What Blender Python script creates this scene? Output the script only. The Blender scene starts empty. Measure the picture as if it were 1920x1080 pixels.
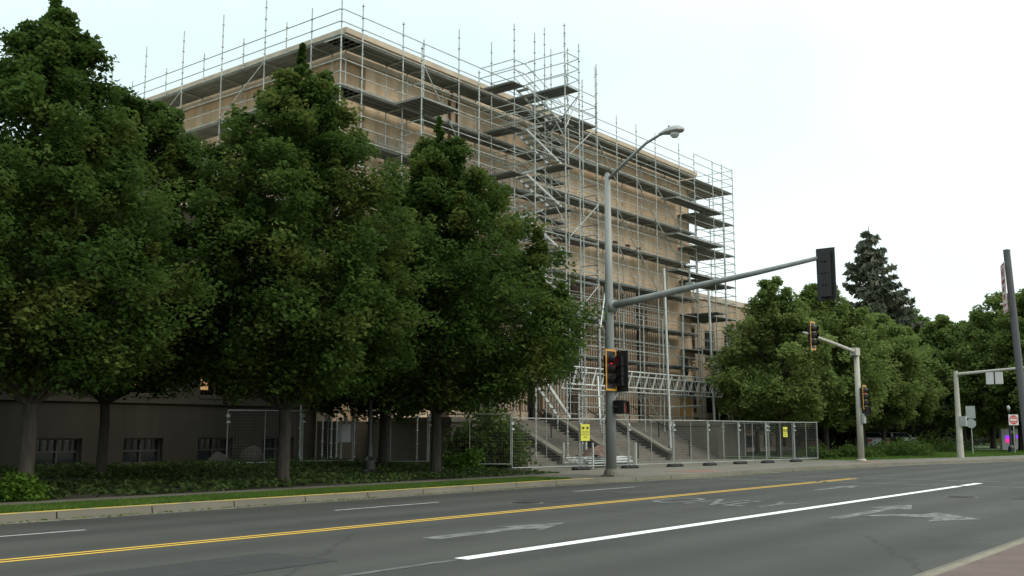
import bpy, math, random
import numpy as np
from mathutils import Vector, Matrix
random.seed(7); rng = np.random.default_rng(7)
R = math.radians; PI = math.pi
S = bpy.context.scene; COL = S.collection

# ---------------------------------------------------------------- camera, world, sun, exposure
# X runs along the street, Y into the courthouse lot, road surface z = 0
cam = bpy.data.cameras.new('camera'); camo = bpy.data.objects.new('camera', cam); COL.objects.link(camo)
cam.sensor_width = 36; cam.lens = 36*1906/1920; cam.clip_start = 0.1; cam.clip_end = 5000
yaw, pit = R(38.3), R(8.12)
fwd = Vector((math.cos(yaw)*math.cos(pit), math.sin(yaw)*math.cos(pit), math.sin(pit)))
camo.location = (0, 0, 1.6); camo.rotation_euler = fwd.to_track_quat('-Z', 'Y').to_euler()
S.camera = camo
vs = S.view_settings; vs.view_transform = 'Standard'; vs.look = 'None'; vs.gamma = 1; vs.use_curve_mapping = False
vs.exposure = 0.22

SUN_EL, SUN_AZ = R(40), R(286)      # azimuth measured from +X towards +Y
w = bpy.data.worlds.new("World"); S.world = w; w.use_nodes = True
nt = w.node_tree; nt.nodes.clear()
def N(t, ty, **k):
    n = t.nodes.new(ty)
    for a, v in k.items(): setattr(n, a, v)
    return n
wo = N(nt, 'ShaderNodeOutputWorld'); add = N(nt, 'ShaderNodeAddShader')
sky = N(nt, 'ShaderNodeTexSky', sky_type='NISHITA', sun_disc=False)
sky.sun_elevation = SUN_EL; sky.sun_rotation = PI/2 - SUN_AZ
b1 = N(nt, 'ShaderNodeBackground'); b1.inputs[1].default_value = 0.05
b2 = N(nt, 'ShaderNodeBackground'); b2.inputs[1].default_value = 1.0
nt.links.new(sky.outputs[0], b1.inputs[0])
tc = N(nt, 'ShaderNodeTexCoord'); sx = N(nt, 'ShaderNodeSeparateXYZ')
nt.links.new(tc.outputs['Generated'], sx.inputs[0])
# overcast luminance rises from horizon to zenith
rp = N(nt, 'ShaderNodeValToRGB'); rp.color_ramp.elements[0].position = 0.0
rp.color_ramp.elements[0].color = (.80, .88, .86, 1)
rp.color_ramp.elements[1].position = 1.0; rp.color_ramp.elements[1].color = (1.62, 1.72, 1.66, 1)
e = rp.color_ramp.elements.new(.35); e.color = (.735, .815, .78, 1)
e = rp.color_ramp.elements.new(.12); e.color = (.735, .80, .765, 1)
nt.links.new(sx.outputs[2], rp.inputs[0])
nz = N(nt, 'ShaderNodeTexNoise'); nz.inputs['Scale'].default_value = 2.4; nz.inputs['Detail'].default_value = 3
nt.links.new(tc.outputs['Generated'], nz.inputs['Vector'])
cr = N(nt, 'ShaderNodeValToRGB'); cr.color_ramp.elements[0].position = .35; cr.color_ramp.elements[0].color = (.90, .925, .93, 1)
cr.color_ramp.elements[1].position = .62; cr.color_ramp.elements[1].color = (1.05, 1.04, 1.03, 1)
nt.links.new(nz.outputs[0], cr.inputs[0])
mx = N(nt, 'ShaderNodeMix', data_type='RGBA', blend_type='MULTIPLY'); mx.inputs[0].default_value = 1
nt.links.new(rp.outputs[0], mx.inputs[6]); nt.links.new(cr.outputs[0], mx.inputs[7])
dt = N(nt, 'ShaderNodeVectorMath', operation='DOT_PRODUCT'); dt.inputs[1].default_value = (.80, -.50, -.35)
nt.links.new(tc.outputs['Generated'], dt.inputs[0])
ra = N(nt, 'ShaderNodeValToRGB'); ra.color_ramp.elements[0].position = .0; ra.color_ramp.elements[0].color = (.905, .955, .95, 1)
ra.color_ramp.elements[1].position = .5; ra.color_ramp.elements[1].color = (1.03, 1.01, 1.0, 1)
nt.links.new(dt.outputs['Value'], ra.inputs[0])
mx2 = N(nt, 'ShaderNodeMix', data_type='RGBA', blend_type='MULTIPLY'); mx2.inputs[0].default_value = 1
nt.links.new(mx.outputs[2], mx2.inputs[6]); nt.links.new(ra.outputs[0], mx2.inputs[7])
nt.links.new(mx2.outputs[2], b2.inputs[0])
nt.links.new(b1.outputs[0], add.inputs[0]); nt.links.new(b2.outputs[0], add.inputs[1]); nt.links.new(add.outputs[0], wo.inputs[0])
sl = bpy.data.lights.new('sun', 'SUN'); slo = bpy.data.objects.new('sun', sl); COL.objects.link(slo)
sl.energy = 1.0; sl.angle = R(30); sl.color = (1, .88, .72)
sd = Vector((math.cos(SUN_EL)*math.cos(SUN_AZ), math.cos(SUN_EL)*math.sin(SUN_AZ), math.sin(SUN_EL)))
slo.rotation_euler = sd.to_track_quat('Z', 'Y').to_euler(); slo.location = (0, -20, 60)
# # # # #
Scan the data above and copy every line with "scene" in it.

* **The output**:
What Blender Python script creates this scene? Output the script only. The Blender scene starts empty. Measure the picture as if it were 1920x1080 pixels.
S = bpy.context.scene; COL = S.collection